— Extracted data —
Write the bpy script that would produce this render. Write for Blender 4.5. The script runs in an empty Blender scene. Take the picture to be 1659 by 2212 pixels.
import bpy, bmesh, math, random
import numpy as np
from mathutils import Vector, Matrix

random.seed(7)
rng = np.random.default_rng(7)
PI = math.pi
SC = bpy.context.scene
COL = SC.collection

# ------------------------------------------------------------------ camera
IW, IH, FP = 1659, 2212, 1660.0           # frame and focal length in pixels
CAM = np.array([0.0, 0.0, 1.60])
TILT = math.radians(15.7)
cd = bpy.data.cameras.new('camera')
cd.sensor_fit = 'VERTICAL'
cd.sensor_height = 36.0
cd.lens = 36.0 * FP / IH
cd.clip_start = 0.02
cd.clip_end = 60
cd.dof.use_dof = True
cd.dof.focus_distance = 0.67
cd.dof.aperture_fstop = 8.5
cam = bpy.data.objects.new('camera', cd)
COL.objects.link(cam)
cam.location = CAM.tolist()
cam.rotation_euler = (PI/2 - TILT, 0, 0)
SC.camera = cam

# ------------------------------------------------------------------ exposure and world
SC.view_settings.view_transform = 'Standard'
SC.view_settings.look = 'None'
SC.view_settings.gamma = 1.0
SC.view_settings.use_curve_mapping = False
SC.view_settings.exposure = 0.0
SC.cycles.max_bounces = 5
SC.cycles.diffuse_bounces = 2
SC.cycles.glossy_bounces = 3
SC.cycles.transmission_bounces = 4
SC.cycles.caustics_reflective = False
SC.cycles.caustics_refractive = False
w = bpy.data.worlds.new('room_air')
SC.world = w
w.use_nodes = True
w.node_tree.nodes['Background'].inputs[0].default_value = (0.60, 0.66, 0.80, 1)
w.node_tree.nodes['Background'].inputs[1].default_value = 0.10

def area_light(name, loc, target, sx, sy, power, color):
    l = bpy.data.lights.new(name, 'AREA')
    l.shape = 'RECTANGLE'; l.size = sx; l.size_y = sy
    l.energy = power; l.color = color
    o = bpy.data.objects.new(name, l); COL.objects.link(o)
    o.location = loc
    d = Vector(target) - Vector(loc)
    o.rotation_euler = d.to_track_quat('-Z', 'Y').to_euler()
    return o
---
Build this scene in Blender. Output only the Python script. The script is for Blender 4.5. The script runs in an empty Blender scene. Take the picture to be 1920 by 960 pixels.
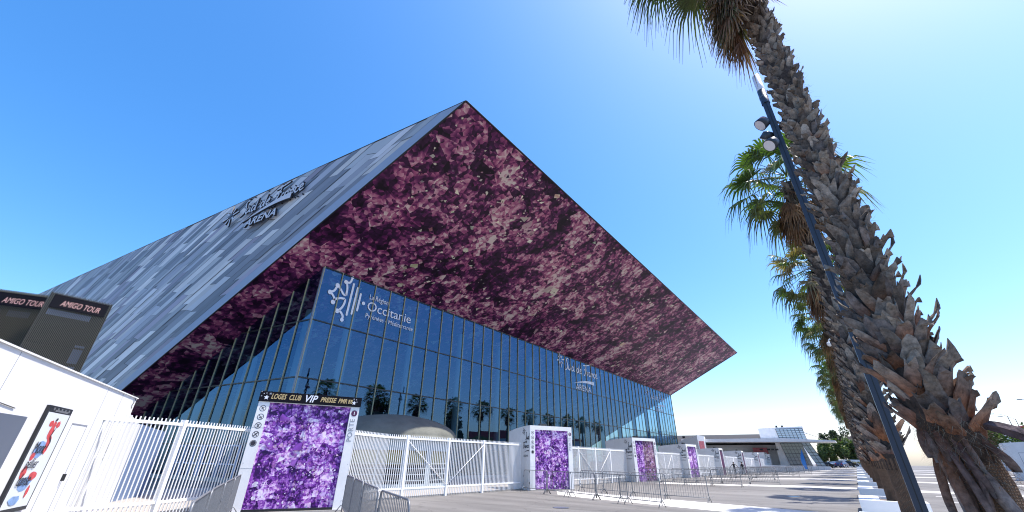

— The request —
Extract every line from the records above that contains the word "Take".

— Result for this exercise —
Write the bpy script that would produce this render. Write for Blender 4.5. The script runs in an empty Blender scene. Take the picture to be 1659 by 2212 pixels.
Build this scene in Blender. Output only the Python script. The script is for Blender 4.5. The script runs in an empty Blender scene. Take the picture to be 1920 by 960 pixels.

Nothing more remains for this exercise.